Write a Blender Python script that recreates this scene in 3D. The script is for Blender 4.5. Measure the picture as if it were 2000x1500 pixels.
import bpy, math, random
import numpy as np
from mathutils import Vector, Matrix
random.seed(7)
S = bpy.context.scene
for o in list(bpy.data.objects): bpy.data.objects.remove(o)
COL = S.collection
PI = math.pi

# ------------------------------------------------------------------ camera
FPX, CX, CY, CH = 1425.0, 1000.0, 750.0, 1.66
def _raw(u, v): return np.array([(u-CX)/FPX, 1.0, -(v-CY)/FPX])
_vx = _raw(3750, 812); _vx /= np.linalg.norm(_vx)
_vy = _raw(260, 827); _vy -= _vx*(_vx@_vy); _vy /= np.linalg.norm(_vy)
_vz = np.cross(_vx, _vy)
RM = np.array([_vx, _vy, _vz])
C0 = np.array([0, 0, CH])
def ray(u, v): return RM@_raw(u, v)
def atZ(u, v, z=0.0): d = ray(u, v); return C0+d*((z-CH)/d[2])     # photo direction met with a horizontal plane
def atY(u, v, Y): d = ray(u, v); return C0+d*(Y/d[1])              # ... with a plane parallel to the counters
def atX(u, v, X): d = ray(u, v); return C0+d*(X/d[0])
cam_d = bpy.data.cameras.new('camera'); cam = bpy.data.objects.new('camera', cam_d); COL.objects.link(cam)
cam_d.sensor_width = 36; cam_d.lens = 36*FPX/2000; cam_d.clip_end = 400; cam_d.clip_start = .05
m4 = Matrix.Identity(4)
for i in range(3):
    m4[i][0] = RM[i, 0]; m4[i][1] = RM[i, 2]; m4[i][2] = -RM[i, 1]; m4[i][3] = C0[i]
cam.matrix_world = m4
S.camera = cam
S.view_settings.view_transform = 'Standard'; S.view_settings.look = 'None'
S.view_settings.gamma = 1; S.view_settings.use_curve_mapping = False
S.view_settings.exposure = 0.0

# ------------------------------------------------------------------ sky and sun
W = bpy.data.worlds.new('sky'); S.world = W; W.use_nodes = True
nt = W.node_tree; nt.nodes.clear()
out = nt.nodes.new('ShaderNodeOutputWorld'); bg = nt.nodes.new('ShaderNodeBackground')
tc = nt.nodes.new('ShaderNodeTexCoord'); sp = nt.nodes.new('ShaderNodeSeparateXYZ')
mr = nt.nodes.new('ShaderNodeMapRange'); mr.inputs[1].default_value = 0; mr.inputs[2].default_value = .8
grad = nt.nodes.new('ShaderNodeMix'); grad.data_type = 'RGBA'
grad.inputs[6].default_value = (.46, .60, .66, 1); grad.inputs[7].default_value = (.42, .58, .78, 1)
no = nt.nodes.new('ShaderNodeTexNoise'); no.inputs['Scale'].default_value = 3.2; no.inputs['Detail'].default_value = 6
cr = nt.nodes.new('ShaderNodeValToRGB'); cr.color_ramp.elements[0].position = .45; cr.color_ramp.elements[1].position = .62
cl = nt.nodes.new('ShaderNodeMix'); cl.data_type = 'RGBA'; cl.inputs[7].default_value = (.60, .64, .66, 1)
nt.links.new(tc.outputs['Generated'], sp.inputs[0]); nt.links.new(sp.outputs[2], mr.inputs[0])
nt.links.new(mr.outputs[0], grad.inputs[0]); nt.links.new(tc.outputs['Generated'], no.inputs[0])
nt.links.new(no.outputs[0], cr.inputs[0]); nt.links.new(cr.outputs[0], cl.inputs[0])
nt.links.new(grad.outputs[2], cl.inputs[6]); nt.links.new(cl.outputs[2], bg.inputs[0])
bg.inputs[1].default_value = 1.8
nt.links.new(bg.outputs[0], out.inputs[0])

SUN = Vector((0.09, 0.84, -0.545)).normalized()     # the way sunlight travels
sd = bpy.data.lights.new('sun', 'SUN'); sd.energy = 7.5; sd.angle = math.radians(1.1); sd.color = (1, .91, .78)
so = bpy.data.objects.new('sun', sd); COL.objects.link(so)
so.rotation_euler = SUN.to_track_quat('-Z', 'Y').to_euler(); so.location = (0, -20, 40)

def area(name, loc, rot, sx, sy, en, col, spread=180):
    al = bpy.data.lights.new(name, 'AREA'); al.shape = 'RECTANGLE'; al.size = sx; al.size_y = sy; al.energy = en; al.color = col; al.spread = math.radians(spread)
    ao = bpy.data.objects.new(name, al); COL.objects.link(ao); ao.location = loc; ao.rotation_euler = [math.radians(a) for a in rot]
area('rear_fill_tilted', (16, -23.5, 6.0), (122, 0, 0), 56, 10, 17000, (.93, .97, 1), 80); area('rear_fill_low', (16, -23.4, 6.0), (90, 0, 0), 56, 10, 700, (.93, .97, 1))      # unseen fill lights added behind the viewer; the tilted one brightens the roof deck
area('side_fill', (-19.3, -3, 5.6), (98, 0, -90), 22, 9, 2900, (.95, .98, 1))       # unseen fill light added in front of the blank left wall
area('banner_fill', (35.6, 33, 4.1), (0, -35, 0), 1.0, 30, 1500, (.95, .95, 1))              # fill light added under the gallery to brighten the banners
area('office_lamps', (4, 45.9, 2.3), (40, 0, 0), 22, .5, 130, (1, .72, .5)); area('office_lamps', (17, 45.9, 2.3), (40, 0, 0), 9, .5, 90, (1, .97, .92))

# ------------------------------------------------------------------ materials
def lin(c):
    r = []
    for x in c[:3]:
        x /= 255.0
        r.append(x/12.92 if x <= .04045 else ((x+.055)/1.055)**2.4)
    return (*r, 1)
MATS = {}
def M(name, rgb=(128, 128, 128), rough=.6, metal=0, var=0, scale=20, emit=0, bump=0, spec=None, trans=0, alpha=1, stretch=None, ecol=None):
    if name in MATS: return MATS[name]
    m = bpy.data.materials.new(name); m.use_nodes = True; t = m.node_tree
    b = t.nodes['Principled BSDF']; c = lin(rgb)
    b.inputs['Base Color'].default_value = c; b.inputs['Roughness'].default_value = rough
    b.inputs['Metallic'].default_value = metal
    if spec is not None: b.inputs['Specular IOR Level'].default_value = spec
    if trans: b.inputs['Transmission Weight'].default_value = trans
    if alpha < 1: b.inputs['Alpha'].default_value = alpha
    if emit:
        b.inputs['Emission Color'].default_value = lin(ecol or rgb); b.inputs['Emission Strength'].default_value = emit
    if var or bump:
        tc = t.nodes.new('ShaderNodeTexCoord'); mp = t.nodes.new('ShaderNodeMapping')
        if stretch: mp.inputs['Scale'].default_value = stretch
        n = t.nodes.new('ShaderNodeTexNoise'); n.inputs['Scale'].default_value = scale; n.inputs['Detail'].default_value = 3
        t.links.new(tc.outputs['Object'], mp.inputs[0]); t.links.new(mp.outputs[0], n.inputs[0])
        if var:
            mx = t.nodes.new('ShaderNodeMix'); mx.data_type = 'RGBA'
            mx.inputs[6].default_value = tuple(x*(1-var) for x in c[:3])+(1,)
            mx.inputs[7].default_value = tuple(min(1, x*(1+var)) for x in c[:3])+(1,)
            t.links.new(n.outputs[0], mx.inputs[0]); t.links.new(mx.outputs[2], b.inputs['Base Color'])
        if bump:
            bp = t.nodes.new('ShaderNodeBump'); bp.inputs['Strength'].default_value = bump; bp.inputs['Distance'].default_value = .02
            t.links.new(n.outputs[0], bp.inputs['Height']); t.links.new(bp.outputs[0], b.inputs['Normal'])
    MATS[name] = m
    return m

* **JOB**
The lines above should be duplicated exactly.

* **RESULT FOR THIS EXERCISE**
Write a Blender Python script that recreates this scene in 3D. The script is for Blender 4.5. Measure the picture as if it were 2000x1500 pixels.
import bpy, math, random
import numpy as np
from mathutils import Vector, Matrix
random.seed(7)
S = bpy.context.scene
for o in list(bpy.data.objects): bpy.data.objects.remove(o)
COL = S.collection
PI = math.pi

# ------------------------------------------------------------------ camera
FPX, CX, CY, CH = 1425.0, 1000.0, 750.0, 1.66
def _raw(u, v): return np.array([(u-CX)/FPX, 1.0, -(v-CY)/FPX])
_vx = _raw(3750, 812); _vx /= np.linalg.norm(_vx)
_vy = _raw(260, 827); _vy -= _vx*(_vx@_vy); _vy /= np.linalg.norm(_vy)
_vz = np.cross(_vx, _vy)
RM = np.array([_vx, _vy, _vz])
C0 = np.array([0, 0, CH])
def ray(u, v): return RM@_raw(u, v)
def atZ(u, v, z=0.0): d = ray(u, v); return C0+d*((z-CH)/d[2])     # photo direction met with a horizontal plane
def atY(u, v, Y): d = ray(u, v); return C0+d*(Y/d[1])              # ... with a plane parallel to the counters
def atX(u, v, X): d = ray(u, v); return C0+d*(X/d[0])
cam_d = bpy.data.cameras.new('camera'); cam = bpy.data.objects.new('camera', cam_d); COL.objects.link(cam)
cam_d.sensor_width = 36; cam_d.lens = 36*FPX/2000; cam_d.clip_end = 400; cam_d.clip_start = .05
m4 = Matrix.Identity(4)
for i in range(3):
    m4[i][0] = RM[i, 0]; m4[i][1] = RM[i, 2]; m4[i][2] = -RM[i, 1]; m4[i][3] = C0[i]
cam.matrix_world = m4
S.camera = cam
S.view_settings.view_transform = 'Standard'; S.view_settings.look = 'None'
S.view_settings.gamma = 1; S.view_settings.use_curve_mapping = False
S.view_settings.exposure = 0.0

# ------------------------------------------------------------------ sky and sun
W = bpy.data.worlds.new('sky'); S.world = W; W.use_nodes = True
nt = W.node_tree; nt.nodes.clear()
out = nt.nodes.new('ShaderNodeOutputWorld'); bg = nt.nodes.new('ShaderNodeBackground')
tc = nt.nodes.new('ShaderNodeTexCoord'); sp = nt.nodes.new('ShaderNodeSeparateXYZ')
mr = nt.nodes.new('ShaderNodeMapRange'); mr.inputs[1].default_value = 0; mr.inputs[2].default_value = .8
grad = nt.nodes.new('ShaderNodeMix'); grad.data_type = 'RGBA'
grad.inputs[6].default_value = (.46, .60, .66, 1); grad.inputs[7].default_value = (.42, .58, .78, 1)
no = nt.nodes.new('ShaderNodeTexNoise'); no.inputs['Scale'].default_value = 3.2; no.inputs['Detail'].default_value = 6
cr = nt.nodes.new('ShaderNodeValToRGB'); cr.color_ramp.elements[0].position = .45; cr.color_ramp.elements[1].position = .62
cl = nt.nodes.new('ShaderNodeMix'); cl.data_type = 'RGBA'; cl.inputs[7].default_value = (.60, .64, .66, 1)
nt.links.new(tc.outputs['Generated'], sp.inputs[0]); nt.links.new(sp.outputs[2], mr.inputs[0])
nt.links.new(mr.outputs[0], grad.inputs[0]); nt.links.new(tc.outputs['Generated'], no.inputs[0])
nt.links.new(no.outputs[0], cr.inputs[0]); nt.links.new(cr.outputs[0], cl.inputs[0])
nt.links.new(grad.outputs[2], cl.inputs[6]); nt.links.new(cl.outputs[2], bg.inputs[0])
bg.inputs[1].default_value = 1.8
nt.links.new(bg.outputs[0], out.inputs[0])

SUN = Vector((0.09, 0.84, -0.545)).normalized()     # the way sunlight travels
sd = bpy.data.lights.new('sun', 'SUN'); sd.energy = 7.5; sd.angle = math.radians(1.1); sd.color = (1, .91, .78)
so = bpy.data.objects.new('sun', sd); COL.objects.link(so)
so.rotation_euler = SUN.to_track_quat('-Z', 'Y').to_euler(); so.location = (0, -20, 40)

def area(name, loc, rot, sx, sy, en, col, spread=180):
    al = bpy.data.lights.new(name, 'AREA'); al.shape = 'RECTANGLE'; al.size = sx; al.size_y = sy; al.energy = en; al.color = col; al.spread = math.radians(spread)
    ao = bpy.data.objects.new(name, al); COL.objects.link(ao); ao.location = loc; ao.rotation_euler = [math.radians(a) for a in rot]
area('rear_fill_tilted', (16, -23.5, 6.0), (122, 0, 0), 56, 10, 17000, (.93, .97, 1), 80); area('rear_fill_low', (16, -23.4, 6.0), (90, 0, 0), 56, 10, 700, (.93, .97, 1))      # unseen fill lights added behind the viewer; the tilted one brightens the roof deck
area('side_fill', (-19.3, -3, 5.6), (98, 0, -90), 22, 9, 2900, (.95, .98, 1))       # unseen fill light added in front of the blank left wall
area('banner_fill', (35.6, 33, 4.1), (0, -35, 0), 1.0, 30, 1500, (.95, .95, 1))              # fill light added under the gallery to brighten the banners
area('office_lamps', (4, 45.9, 2.3), (40, 0, 0), 22, .5, 130, (1, .72, .5)); area('office_lamps', (17, 45.9, 2.3), (40, 0, 0), 9, .5, 90, (1, .97, .92))

# ------------------------------------------------------------------ materials
def lin(c):
    r = []
    for x in c[:3]:
        x /= 255.0
        r.append(x/12.92 if x <= .04045 else ((x+.055)/1.055)**2.4)
    return (*r, 1)
MATS = {}
def M(name, rgb=(128, 128, 128), rough=.6, metal=0, var=0, scale=20, emit=0, bump=0, spec=None, trans=0, alpha=1, stretch=None, ecol=None):
    if name in MATS: return MATS[name]
    m = bpy.data.materials.new(name); m.use_nodes = True; t = m.node_tree
    b = t.nodes['Principled BSDF']; c = lin(rgb)
    b.inputs['Base Color'].default_value = c; b.inputs['Roughness'].default_value = rough
    b.inputs['Metallic'].default_value = metal
    if spec is not None: b.inputs['Specular IOR Level'].default_value = spec
    if trans: b.inputs['Transmission Weight'].default_value = trans
    if alpha < 1: b.inputs['Alpha'].default_value = alpha
    if emit:
        b.inputs['Emission Color'].default_value = lin(ecol or rgb); b.inputs['Emission Strength'].default_value = emit
    if var or bump:
        tc = t.nodes.new('ShaderNodeTexCoord'); mp = t.nodes.new('ShaderNodeMapping')
        if stretch: mp.inputs['Scale'].default_value = stretch
        n = t.nodes.new('ShaderNodeTexNoise'); n.inputs['Scale'].default_value = scale; n.inputs['Detail'].default_value = 3
        t.links.new(tc.outputs['Object'], mp.inputs[0]); t.links.new(mp.outputs[0], n.inputs[0])
        if var:
            mx = t.nodes.new('ShaderNodeMix'); mx.data_type = 'RGBA'
            mx.inputs[6].default_value = tuple(x*(1-var) for x in c[:3])+(1,)
            mx.inputs[7].default_value = tuple(min(1, x*(1+var)) for x in c[:3])+(1,)
            t.links.new(n.outputs[0], mx.inputs[0]); t.links.new(mx.outputs[2], b.inputs['Base Color'])
        if bump:
            bp = t.nodes.new('ShaderNodeBump'); bp.inputs['Strength'].default_value = bump; bp.inputs['Distance'].default_value = .02
            t.links.new(n.outputs[0], bp.inputs['Height']); t.links.new(bp.outputs[0], b.inputs['Normal'])
    MATS[name] = m
    return m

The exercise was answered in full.